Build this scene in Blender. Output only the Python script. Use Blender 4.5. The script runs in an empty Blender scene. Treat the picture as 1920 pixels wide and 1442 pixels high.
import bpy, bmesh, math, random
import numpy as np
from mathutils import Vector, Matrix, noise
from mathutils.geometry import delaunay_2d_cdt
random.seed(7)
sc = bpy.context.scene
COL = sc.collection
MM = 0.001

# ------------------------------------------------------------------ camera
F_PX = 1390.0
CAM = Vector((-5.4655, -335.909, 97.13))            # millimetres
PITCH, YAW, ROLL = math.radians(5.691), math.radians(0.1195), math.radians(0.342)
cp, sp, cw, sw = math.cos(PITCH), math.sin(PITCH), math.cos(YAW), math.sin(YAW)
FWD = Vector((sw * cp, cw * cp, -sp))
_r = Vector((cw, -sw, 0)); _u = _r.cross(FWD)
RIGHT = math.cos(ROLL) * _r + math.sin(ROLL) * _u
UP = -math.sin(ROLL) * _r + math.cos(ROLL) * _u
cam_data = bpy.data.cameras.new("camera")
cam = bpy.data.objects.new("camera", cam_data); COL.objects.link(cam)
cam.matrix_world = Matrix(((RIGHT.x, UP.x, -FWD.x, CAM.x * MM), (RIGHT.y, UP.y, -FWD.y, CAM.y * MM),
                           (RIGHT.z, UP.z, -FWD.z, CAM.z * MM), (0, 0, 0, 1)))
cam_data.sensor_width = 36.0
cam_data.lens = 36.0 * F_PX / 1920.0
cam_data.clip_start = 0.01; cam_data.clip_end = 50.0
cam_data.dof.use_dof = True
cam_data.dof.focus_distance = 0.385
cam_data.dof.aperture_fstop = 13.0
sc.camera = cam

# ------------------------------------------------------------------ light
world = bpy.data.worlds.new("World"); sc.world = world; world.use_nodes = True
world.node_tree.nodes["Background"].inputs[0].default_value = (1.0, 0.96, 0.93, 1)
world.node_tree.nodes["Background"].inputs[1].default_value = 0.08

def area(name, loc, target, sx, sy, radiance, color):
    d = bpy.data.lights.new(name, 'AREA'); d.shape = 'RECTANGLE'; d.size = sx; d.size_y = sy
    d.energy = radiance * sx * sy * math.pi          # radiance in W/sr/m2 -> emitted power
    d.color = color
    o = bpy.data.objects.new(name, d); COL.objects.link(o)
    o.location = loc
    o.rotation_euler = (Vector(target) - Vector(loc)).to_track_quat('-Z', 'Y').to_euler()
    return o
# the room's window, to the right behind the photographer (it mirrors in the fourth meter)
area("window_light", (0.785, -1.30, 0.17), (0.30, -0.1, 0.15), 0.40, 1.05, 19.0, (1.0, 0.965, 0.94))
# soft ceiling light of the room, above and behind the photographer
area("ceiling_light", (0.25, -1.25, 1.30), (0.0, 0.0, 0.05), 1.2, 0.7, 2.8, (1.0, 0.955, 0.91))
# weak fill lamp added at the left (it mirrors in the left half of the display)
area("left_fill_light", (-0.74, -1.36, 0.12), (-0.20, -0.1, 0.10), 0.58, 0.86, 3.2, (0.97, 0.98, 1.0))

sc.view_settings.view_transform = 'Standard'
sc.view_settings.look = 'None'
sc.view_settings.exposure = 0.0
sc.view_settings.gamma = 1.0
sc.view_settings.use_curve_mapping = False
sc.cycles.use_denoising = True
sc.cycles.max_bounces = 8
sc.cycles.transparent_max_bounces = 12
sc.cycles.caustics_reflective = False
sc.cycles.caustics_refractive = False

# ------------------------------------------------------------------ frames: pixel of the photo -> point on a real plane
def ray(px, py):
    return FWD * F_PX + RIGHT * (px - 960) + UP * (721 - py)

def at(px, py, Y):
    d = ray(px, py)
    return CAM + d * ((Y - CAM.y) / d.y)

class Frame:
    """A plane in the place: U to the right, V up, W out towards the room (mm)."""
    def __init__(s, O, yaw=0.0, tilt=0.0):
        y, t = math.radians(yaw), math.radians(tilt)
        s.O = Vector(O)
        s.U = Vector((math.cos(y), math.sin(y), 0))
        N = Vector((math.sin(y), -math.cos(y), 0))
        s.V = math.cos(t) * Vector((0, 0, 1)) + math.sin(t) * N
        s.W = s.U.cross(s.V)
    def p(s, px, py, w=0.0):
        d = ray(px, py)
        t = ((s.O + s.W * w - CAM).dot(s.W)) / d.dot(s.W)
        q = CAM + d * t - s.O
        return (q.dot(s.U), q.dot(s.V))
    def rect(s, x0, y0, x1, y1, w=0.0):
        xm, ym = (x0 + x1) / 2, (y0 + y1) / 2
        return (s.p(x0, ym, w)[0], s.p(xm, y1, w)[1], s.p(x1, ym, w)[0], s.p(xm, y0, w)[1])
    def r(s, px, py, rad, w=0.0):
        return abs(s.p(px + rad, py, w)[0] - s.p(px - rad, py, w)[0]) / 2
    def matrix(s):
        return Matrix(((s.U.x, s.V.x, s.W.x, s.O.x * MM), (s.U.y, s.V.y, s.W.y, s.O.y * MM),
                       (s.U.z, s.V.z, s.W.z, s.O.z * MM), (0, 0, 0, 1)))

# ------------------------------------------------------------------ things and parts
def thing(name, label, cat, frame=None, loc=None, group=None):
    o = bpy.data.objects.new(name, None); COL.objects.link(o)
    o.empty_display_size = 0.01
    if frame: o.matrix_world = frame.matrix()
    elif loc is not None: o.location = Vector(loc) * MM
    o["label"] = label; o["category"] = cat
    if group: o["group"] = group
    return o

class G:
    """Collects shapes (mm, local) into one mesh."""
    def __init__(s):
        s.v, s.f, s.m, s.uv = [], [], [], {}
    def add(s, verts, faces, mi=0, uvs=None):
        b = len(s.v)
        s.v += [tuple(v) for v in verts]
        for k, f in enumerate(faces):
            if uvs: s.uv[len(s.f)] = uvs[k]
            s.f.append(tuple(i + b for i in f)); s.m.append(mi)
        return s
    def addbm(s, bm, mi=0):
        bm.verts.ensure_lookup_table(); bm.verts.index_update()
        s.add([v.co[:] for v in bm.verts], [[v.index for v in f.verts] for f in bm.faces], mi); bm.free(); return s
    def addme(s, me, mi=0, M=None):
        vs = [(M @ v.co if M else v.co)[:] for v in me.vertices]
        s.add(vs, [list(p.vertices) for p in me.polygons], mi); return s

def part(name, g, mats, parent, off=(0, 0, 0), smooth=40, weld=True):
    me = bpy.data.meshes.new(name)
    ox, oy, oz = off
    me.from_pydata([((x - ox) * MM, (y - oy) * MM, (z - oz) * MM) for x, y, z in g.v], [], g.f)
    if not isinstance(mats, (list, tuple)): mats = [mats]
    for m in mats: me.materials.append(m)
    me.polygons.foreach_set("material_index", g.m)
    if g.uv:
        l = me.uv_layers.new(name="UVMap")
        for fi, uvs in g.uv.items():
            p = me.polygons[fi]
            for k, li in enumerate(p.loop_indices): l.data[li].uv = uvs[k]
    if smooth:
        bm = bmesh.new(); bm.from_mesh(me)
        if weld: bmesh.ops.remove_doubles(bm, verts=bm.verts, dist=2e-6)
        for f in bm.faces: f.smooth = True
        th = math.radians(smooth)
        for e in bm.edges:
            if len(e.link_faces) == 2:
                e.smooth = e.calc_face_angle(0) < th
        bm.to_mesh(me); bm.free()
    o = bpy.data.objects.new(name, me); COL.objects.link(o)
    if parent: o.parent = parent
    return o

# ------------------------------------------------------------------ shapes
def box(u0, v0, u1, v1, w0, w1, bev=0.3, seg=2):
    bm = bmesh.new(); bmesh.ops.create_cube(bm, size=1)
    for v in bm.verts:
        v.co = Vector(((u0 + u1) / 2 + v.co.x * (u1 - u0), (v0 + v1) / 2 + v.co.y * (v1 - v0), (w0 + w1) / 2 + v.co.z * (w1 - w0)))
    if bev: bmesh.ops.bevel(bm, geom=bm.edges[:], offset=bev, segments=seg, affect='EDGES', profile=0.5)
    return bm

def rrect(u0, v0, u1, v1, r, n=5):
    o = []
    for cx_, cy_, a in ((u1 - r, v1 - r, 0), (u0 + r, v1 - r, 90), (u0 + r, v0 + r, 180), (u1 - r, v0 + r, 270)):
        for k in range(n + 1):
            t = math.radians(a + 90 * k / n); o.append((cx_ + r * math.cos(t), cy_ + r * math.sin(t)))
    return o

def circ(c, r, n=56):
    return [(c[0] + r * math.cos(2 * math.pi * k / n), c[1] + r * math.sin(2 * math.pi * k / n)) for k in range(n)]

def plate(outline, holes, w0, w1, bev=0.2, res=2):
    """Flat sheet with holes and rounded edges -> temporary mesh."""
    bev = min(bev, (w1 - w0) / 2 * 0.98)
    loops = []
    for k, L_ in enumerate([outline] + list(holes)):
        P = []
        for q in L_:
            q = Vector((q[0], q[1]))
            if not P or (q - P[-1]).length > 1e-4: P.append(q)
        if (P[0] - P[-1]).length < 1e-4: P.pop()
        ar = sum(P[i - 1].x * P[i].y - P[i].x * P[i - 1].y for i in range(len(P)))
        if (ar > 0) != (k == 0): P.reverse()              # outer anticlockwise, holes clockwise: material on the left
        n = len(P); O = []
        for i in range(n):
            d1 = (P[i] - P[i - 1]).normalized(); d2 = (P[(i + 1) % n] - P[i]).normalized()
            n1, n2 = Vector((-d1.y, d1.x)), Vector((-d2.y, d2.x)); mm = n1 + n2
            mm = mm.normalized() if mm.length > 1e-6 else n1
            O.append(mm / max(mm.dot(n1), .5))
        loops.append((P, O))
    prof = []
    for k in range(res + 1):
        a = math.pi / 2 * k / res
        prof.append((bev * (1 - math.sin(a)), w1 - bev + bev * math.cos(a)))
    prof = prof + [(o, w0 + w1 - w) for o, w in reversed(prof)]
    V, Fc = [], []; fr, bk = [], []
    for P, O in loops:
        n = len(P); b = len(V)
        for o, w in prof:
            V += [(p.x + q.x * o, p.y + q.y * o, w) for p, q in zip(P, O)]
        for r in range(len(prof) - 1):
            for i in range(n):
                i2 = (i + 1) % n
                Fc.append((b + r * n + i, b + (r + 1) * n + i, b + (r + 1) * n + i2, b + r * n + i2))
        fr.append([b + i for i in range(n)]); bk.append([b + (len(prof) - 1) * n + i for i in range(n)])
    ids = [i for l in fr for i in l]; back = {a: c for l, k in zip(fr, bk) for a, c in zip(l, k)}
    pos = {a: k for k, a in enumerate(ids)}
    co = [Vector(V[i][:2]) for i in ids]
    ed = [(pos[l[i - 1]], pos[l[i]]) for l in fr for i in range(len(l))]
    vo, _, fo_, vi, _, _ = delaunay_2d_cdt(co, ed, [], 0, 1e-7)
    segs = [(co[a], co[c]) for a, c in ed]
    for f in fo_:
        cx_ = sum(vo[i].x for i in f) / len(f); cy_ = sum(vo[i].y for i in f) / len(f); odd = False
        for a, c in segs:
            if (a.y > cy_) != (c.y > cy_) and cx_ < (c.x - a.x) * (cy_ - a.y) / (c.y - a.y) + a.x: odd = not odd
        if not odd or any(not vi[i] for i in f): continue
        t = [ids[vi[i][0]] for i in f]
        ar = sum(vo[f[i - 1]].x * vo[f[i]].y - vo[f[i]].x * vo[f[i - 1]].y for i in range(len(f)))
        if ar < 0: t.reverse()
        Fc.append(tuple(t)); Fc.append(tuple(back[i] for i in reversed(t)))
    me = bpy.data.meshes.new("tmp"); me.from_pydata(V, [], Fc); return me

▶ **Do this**
Within the listing above, find every line containing the string "scene" and return it.

▶ **Result of the exercise**
Build this scene in Blender. Output only the Python script. Use Blender 4.5. The script runs in an empty Blender scene. Treat the picture as 1920 pixels wide and 1442 pixels high.
sc = bpy.context.scene